Il est vrai qu’en yiddish, à ses origines étymologiques, Shmock signifie d’abord «pénis». Oui, le mot schmock yiddish désigne de manière directe le pénis ou tout du moins, le morceau de prépuce qui est retiré d’un pénis après la circoncision.
Comme beaucoup d’autres termes, il a été adopté aujourd’hui et «naturalisé» surtout aux Etats-Unis comme un mot anglais et se situe entre la désignation anatomique et la l’onomatopée à connotation négative.
Schmock désigne une personne stupide, une personne naïve, ou fou.
Mais on ne peut pas comprendre la langue si on s’arrête à son interprétation littérale. Il faut comprendre l’essence même des contextes dans lesquels un mot s’utilise.
Si le mot « Schmock » signifie «idiot», ni plus ni moins, et appeler une personne un « Schmock » c’est l’appeler « idiot » , c’est avoir l’intelligence de le dire de la manière la moins outrageuse possible…presque affectueuse.
Donc, Shmock peut désigner soit l’organe sexuel masculin ou un idiot. D’ailleurs, c’est à se demander pourquoi la langue relie de manière aussi naturelle l’organe mâle et le manque d’intelligence….
Deuxième point : le sens premier d’idiotos.
Mais il me semble important, indispensable même de comprendre l’étymologie du mot « idiot » , car si quelqu’un m’appelle idiot, je pourrais très justement me dire que cela est tout à fait correct, dans la mesure ou l’étymologie grecque du mot » idiotos » désigne une personne ordinaire ou profane sans aucune formation professionnelle particulière », et vous comprendrez donc qu’il n’y a rien de si terriblement insultant à ce sujet. »
Alors pour résumer, est-ce que « Schmock » est un mot offensant » ?
Si vous êtes la personne désignée, bien sûr que ça l’est, puisque cela revient à se faire traiter d’«imbécile», «nigaud», «crétin», «écervelé», mais vous percevrez toujours derrière l’utilisation de ce mot, la décharge affective qui l’accompagne. C’est justement ce mariage entre « l’insulte » et le témoignage de tendresse qui rend cette expression aussi précieuse et difficile à l’emploi Chacun a sa propre nuance et son registre linguistique. Mais finalement, toute la nuance, toute la différence de perception ne se pose que si un non-juif utilise ce mot.

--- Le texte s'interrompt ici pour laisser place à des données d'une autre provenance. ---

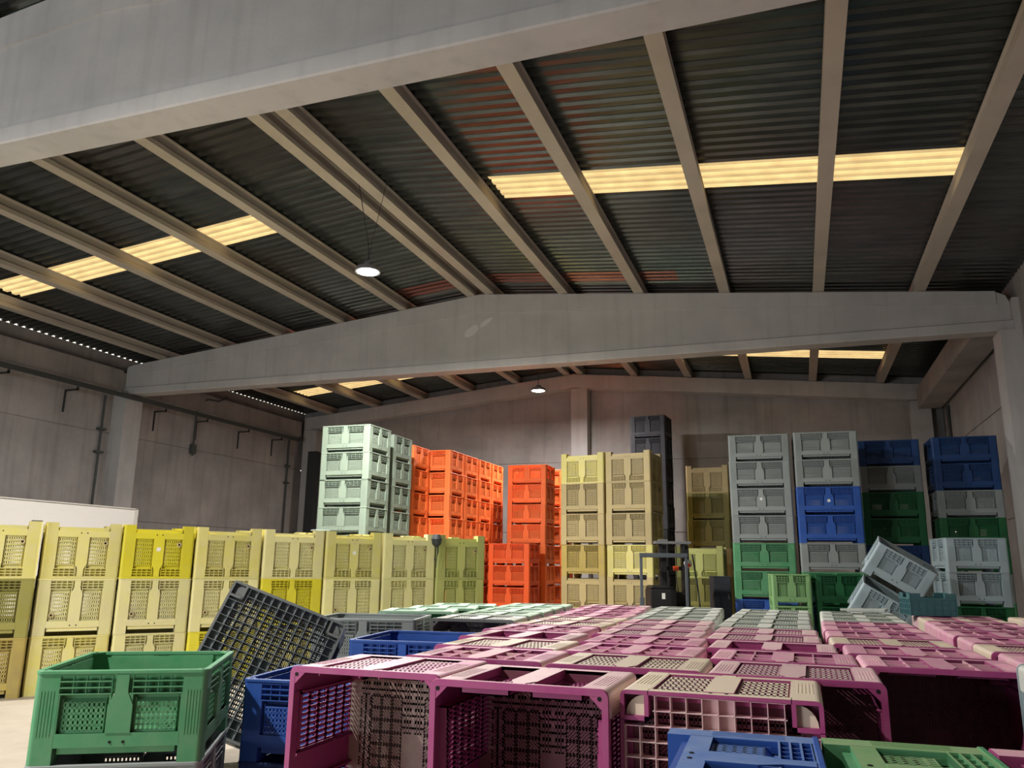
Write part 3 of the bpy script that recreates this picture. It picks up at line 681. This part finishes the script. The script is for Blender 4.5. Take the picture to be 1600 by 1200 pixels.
# blue open crates
for kn, c_, z_, lb in (('half', 'navy', 0, 'low navy crate on the floor under the blue open one, left of the magenta crates'), ('lowblue', 'blue', .422, 'blue open crate wedged between the green crate and the magenta crates')):
    q = R(8); crate(kn, c_, lb, 'blue open crates', loc=(-3.94+math.cos(q)*.5-math.sin(q)*.45, 5.24+math.sin(q)*.5+math.cos(q)*.45, z_), rz=q)
stack('lowgreen', ['navy', 'blue'], -4.02, 6.85, 8, 'blue pair beside magenta column', 'blue crates behind the tipped one', jit=.003)
stack('low', ['dgrey', 'grey'], -5.4, 8.35, 14, 'grey pair behind blue pair', 'grey crates behind the blue pair', jit=.003)
# tipped dark grey crate showing its underside
cz = Vector((0, 0, CAM_Z)); TL, TR = cz+(Vector((-4.85, 6.25, 1.69))-cz)*1.06, cz+(Vector((-3.92, 6.68, 1.30))-cz)*1.06
ex = (TR-TL).normalized(); vdir = (Vector((0, 0, CAM_Z))-(TL+TR)/2+Vector((0, 0, .5))); vdir = (vdir-ex*vdir.dot(ex)).normalized(); eyv = (-vdir).cross(ex)
if eyv.z > 0: eyv = -eyv                             # points down the crate's underside
al = R(-8); nrm = (vdir*math.cos(al)+eyv*math.sin(al)).normalized(); ez = -nrm; ey = ez.cross(ex)
cen = (TL+TR)/2+(ey if ey.z < 0 else -ey)*.65+Vector((-.03, 0, -.02))
S_UP = 0 if ey.z < 0 else 2
crate('tilt', 'dgrey', 'dark grey crate tipped up on end, its gridded underside facing the camera', 'tipped crate', mat=place(cen, ex, ez, 'tilt'), side=S_UP, topmat='white_top', base='slate')  # bright light on the upper side is put into its whitish colour
# ---- front right: low crates standing on their sides, openings to the right
def standing(kn, col, x0, yb, label, topmat, ang=0):
    d = K(kn); W, L, H = d['W'], d['L'], d['H']       # local z -> +x, local y -> up
    m = Matrix.Translation((x0, yb-W/2, L/2)) @ Matrix.Rotation(R(ang), 4, 'Z') @ Matrix(((0, 0, 1, 0), (-1, 0, 0, 0), (0, 1, 0, 0), (0, 0, 0, 1))) @ Matrix.Rotation(0, 4, 'Z')
    m2 = Matrix(((0, 0, 1, 0), (1, 0, 0, 0), (0, 1, 0, 0), (0, 0, 0, 1)))
    m = Matrix.Translation((x0, yb-W/2, L/2)) @ Matrix.Rotation(R(ang), 4, 'Z') @ m2
    return crate(kn, col, label, 'low crates standing on end at the front', mat=m, side=2, topmat=topmat)
standing('near', 'blue', -.52, 3.52, 'blue low crate standing on end at the bottom edge of the view', 'blue_top', 2)
standing('near', 'green', .06, 3.56, 'green low crate standing on end right of the blue one', 'green_top', 3)
standing('near', 'magenta', .64, 3.60, 'magenta low crate standing on end right of the green one', 'magenta_top', 3)
crate('tilt', 'bluegrey', 'pale grey crate on end at the right edge, its gridded underside facing the camera', 'pale crate at the right edge', mat=Matrix.Translation((1.80, 5.35, .625)) @ Matrix.Rotation(-math.pi/2, 4, 'X'), side=0, topmat='white_top', base='white_top')

# ================================================================ LIFT TRUCK
def truck():
    o = Vector((-3.26, 17.29, 0)); t = thing('lift_truck', 'black and grey reach truck parked in front of the olive crates', 'forklift', o, R(19.5))
    # local x to the right, y away from the camera
    P = lambda *a: a
    mb = MB(); mb.box(.26, .82, .0, .7, .25, 1.36); mb.prism([(.26, 1.36), (.82, 1.36), (.76, 1.43), (.30, 1.43)], .02, .68, lambda p, q, h: (p, h, q)); obj('counterweight', mb, M_black, t, .03)
    mb = MB(); mb.box(.50, .57, -.006, 0, 1.16, 1.28); obj('data_label', mb, M_label, t)
    for nm, x, y in (('guard_post', .02, -.35), ('guard_post', .96, -.35)):
        mb = MB(); mb.box(x-.028, x+.028, y-.028, y+.028, .3, 2.06); mb.box(x-.04, x+.05, y-.04, y+.04, .3, 1.2 if x < .5 else .9); obj(nm, mb, M_guard, t, .006)
    mb = MB(); mb.box(-.01, .99, -.39, -.31, 2.02, 2.10); mb.box(.2, 1.2, .71, .79, 2.02, 2.10); mb.prism([(-.01, -.35), (.05, -.35), (.28, .75), (.22, .75)], 2.03, 2.09, lambda p, q, h: (p, q, h)); mb.prism([(.93, -.35), (.99, -.35), (1.2, .75), (1.14, .75)], 2.03, 2.09, lambda p, q, h: (p, q, h))
    for k_ in range(4): mb.box(.06+k_*.045, .96+k_*.045, -.1+k_*.2, -.06+k_*.2, 2.04, 2.08)
    obj('overhead_guard', mb, M_guard, t, .005)
    for x in (.62, 1.12):
        mb = MB(); mb.box(x, x+.09, .85, 1.0, .1, 2.34); mb.box(x+.1, x+.17, .88, .98, .1, 2.30); mb.box(x+.02, x+.15, .78, .86, .1, 2.2); obj('mast_rail', mb, M_black, t, .005)
    mb = MB(); mb.box(.52, 1.34, .80, 1.02, 2.32, 2.38); mb.box(.62, .82, .82, 1.0, 2.38, 2.42); obj('mast_head', mb, M_house, t, .01)
    for z in (.5, 1.2, 1.75):
        mb = MB(); mb.box(.66, 1.26, .88, .96, z, z+.08); obj('mast_crossbar', mb, M_black, t)
    mb = MB(); mb.tube((1.22, .72, 1.92), (1.22, .66, 1.86), .085, 18); wl_ = obj('work_light', mb, M_white, t)
    mb = MB(); mb.tube((1.22, .66, 1.861), (1.22, .655, 1.855), .06, 18); obj('light_glass', mb, M_orange, wl_)
    mb = MB(); mb.box(.86, .98, .5, .56, 1.74, 1.84); obj('warning_light', mb, M_orange, t, .01)
    mb = MB(); mb.box(.80, 1.35, -.1, .85, .25, .75); mb.box(.85, 1.25, .3, .8, .75, 1.0); obj('chassis', mb, M_black, t, .02)
    mb = MB(); mb.box(.84, 1.18, .1, .5, .78, .88); mb.prism([(.1, .88), (.2, .88), (.12, 1.28), (.04, 1.28)], .86, 1.16, lambda p, q, h: (h, p+.38, q)); obj('seat', mb, M_black, t, .03)
    mb = MB(); mb.tube((.92, .62, .95), (.88, .5, 1.22), .02)
    N = 16; c = Vector((.88, .5, 1.22)); pts = [c+Vector((.12*math.cos(2*math.pi*i/N), .10*math.sin(2*math.pi*i/N), .06*math.sin(2*math.pi*i/N))) for i in range(N+1)]; mb.path(pts, .012); obj('steering_wheel', mb, M_dark, t)
    mb = MB(); mb.path([(1.0, .84, 2.3), (.98, .80, 1.5), (1.05, .76, 1.0), (1.1, .7, .8)], .012); mb.path([(1.18, .84, 2.3), (1.2, .78, 1.4), (1.12, .7, .9)], .010); mb.path([(1.36, .84, 2.1), (1.44, .8, 1.4), (1.5, .7, .5)], .018); obj('hose', mb, M_dark, t)
    for x in (.45, 1.2):
        for y in (.1, .95):
            mb = MB(); mb.tube((x-.09, y, .17), (x+.09, y, .17), .17, 20); obj('wheel', mb, M_black, t)
    for x in (.66, 1.1):
        mb = MB(); mb.box(x, x+.12, 1.02, 2.15, .06, .10); mb.box(x, x+.12, 1.0, 1.05, .06, .7); obj('fork', mb, M_dark, t)
truck()
# dark cabinet beside the olive stack
t = thing('grey_cabinet', 'dark grey cabinet standing right of the lift truck', 'cabinet', at(1116, 947, 18.6).xy.to_3d(), R(19.5))
mb = MB(); mb.box(0, .42, 0, .4, 0, 1.62); obj('body', mb, plain('dark_grey_paint', (58, 58, 66), .5), t, .01)
mb = MB(); mb.box(.02, .40, -.012, 0, .05, 1.58); dr = obj('door', mb, plain('dark_grey_door', (62, 62, 70), .5), t)
mb = MB(); mb.box(.33, .36, -.03, -.012, 1.1, 1.22); obj('handle', mb, M_house, dr)

# bundle of straps hooked over the posts near the right end of the yellow row
def rowpt(k, u, v):                                # u along stack k of the row, v behind its front
    j = k-1+u/1.029; return Vector((bx+j*1.029*math.cos(R(A51))-v*math.sin(R(A51)), by+j*1.029*math.sin(R(A51))+v*math.cos(R(A51)), 0))
p = rowpt(6, .97, -.10)
o = thing('strap_bundle', 'dark grey bundle of straps hanging on the yellow row near its right end', 'strap', (p.x, p.y, 2.08))
mb = MB(); mb.lathe([(0, .27), (.06, .26), (.095, .18), (.08, .09), (.03, .04), (0, .03)], 12); obj('bundle', mb, M_dark, o)
for dx, zl in ((-.01, -.20), (.02, -.32), (.035, -.12)):
    mb = MB(); mb.path([(dx, 0, .08), (dx+.01, -.01, -.05), (dx-.02, 0, zl)], .008, 6); obj('strap', mb, M_dark, o)
for k_, u, v, sx, sy, sz, m, nm, lb in ((0, .92, .09, .07, .05, .018, M_dark, 'post_cap', 'dark cap on the first yellow crate post'), (4, .95, .12, .14, .09, .02, PAL['bluegrey'], 'plastic_tray', 'flat blue grey tray lying on the yellow row')):
    q = rowpt(k_, u, v); mb = MB(); mb.box(-sx, sx, -sy, sy, 0, sz); o = obj(nm, mb, m, None, .005); o.location = (q.x, q.y, 2.343); o.rotation_euler = (0, 0, R(A51)); tag(o, lb, 'lid')
mb = MB(); mb.prism([(-.3, -.12), (.28, -.16), (.34, .1), (-.2, .16)], 0, .03, lambda p, q, h: (p, q, h+.14*abs(p))); o = obj('loose_sheet', mb, PAL['white_top'], None); o.location = (.8, 12.9, 1.205); tag(o, 'bent pale sheet lying on the far crates left of the teal box', 'sheet')
for o in C.objects:                                # keep labels short
    if 'label' in o and not 4 <= len(o['label'].split()) <= 16: print('LABEL', len(o['label'].split()), o['label'])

Pour être parfaitement honnête, j’ai un léger problème psychologique avec un mot comme «schmock» étant utilisé par des non-Juifs.
Peut-être que ce sentiment est partagé par tous les membres de tout groupe minoritaire ou sous-culture dont un mot ou une expression, autrefois uniquement utilisé dans leur répertoire linguistique, a finalement été adopté par la culture au sens large.
C’est la traduction d’un sentiment partagé entre d’une part celui d’avoir influencé le monde, et de l’autre un ressentiment qui vous fait poser la question : « mais qui vous a permis de prendre notre mot?« .
En tant que Juif, je ressens le même droit exclusif sur «Schmock» que d’autre mots «juifs». Lorsque d’autres les utilisent, je me sens un peu comme une personne dont les biens personnels auraient été volés. Mais bien sûr, c’est idiot…
Personne ne possède un droit d’auteur sur les mots….et heureusement car aucune langue ne se serait jamais développée, si ce droit d’auteur existait.